No one can say Hardin didn't earn his pay. He organized the entire Taylor faction into a small army and made all-out war on Sutton and his friends, even to chasing Sutton's chief lieutenant into his fortified home and besieging the place until rescue in the form of the Texas Rangers arrived. The two sides made peace, but it didn't last until the ink dried on the peace accords.

Ultimately, Hardin planned but didn't execute the murder of William Sutton as he boarded a boat at the port of Indianola enroute to New Orleans. He sent two of the younger Taylors to do the job, and they succeeded quite admirably. Sutton and his foreman were gunned down on the deck of the steamer before it sailed.

This killing brought the rangers swarming down on the region, and Hardin departed for his brothers' cattle depot in Brown County in Northwest Texas, a jump ahead of the law.

There, in a bar in Comanche, Texas, he killed a deputy sheriff who had arrested some of his brothers' good friends. This killing brought local resentment for all the killings and cattle thefts to a head. A mob of citizens took the law into its own hands and lynched Hardin's brother, a couple of cousins and some friends. They'd have lynch John Wesley, too, if they'd caught him.

But he wisely had moved on before the trouble started. He moved to Southern Alabama, near Mobile with a wife and family he collected along the way. There he gambled, owned a bar across in Florida and had a high old time for a couple of years.

But back in Texas, the law was grinding its way toward a solution to the murder of the deputy sheriff. A reward of $4,000 was posted for Hardin, and Texas Rangers began looking for him in earnest. Through some intercepted mail from his wife to her mother, they learned of his whereabouts, and Ranger Lieutenant John B. Armstrong went over to arrest him. He did. He caught Hardin on a train between Mobile and Pensacola, popped him on the head with a colt revolver and took him into custody.

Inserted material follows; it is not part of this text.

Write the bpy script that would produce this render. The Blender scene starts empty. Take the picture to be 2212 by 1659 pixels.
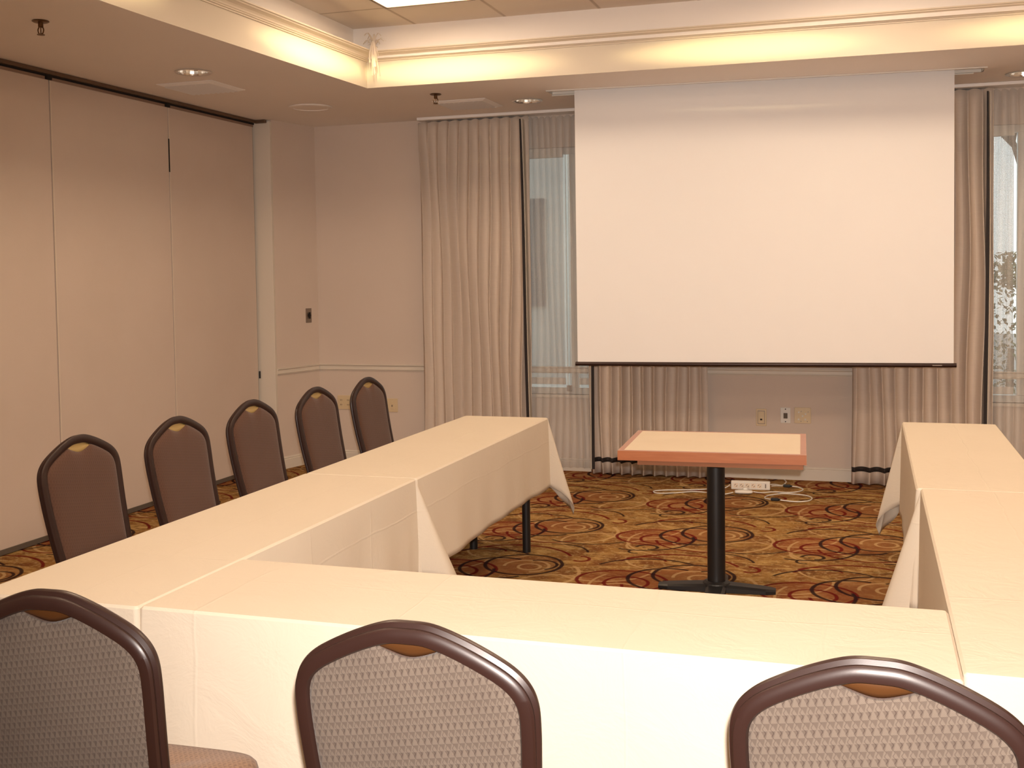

He was returned to Texas and sentenced to 25 years of hard labor for the murder of the deputy. Many thought the sentence much too lenient, but ironically, that killing was probably done in self defense. He was never charged in any of the other killings.

He was finally released from prison in 1895, at the age of 42. He had served 18 years of his sentence and had read the law while an inmate. He moved to El Paso in far west Texas and settled down to practice law.

But the gambling and drinking bug was too much for him. One night, in his cups, he started a fight with El Paso City Marshal John Selman. Guns were drawn and Hardin had lost his speed and dexterity. Selman killed him on the spot.

He was an interesting man, certainly a product of his times. He was loyal to his friends and family, honorable where his word was concerned, and completely fearless. But he was also completely cold-blooded and without compassion. This combined with his unarguable skill with a handgun made him the most ferocious of the west's gunfighters.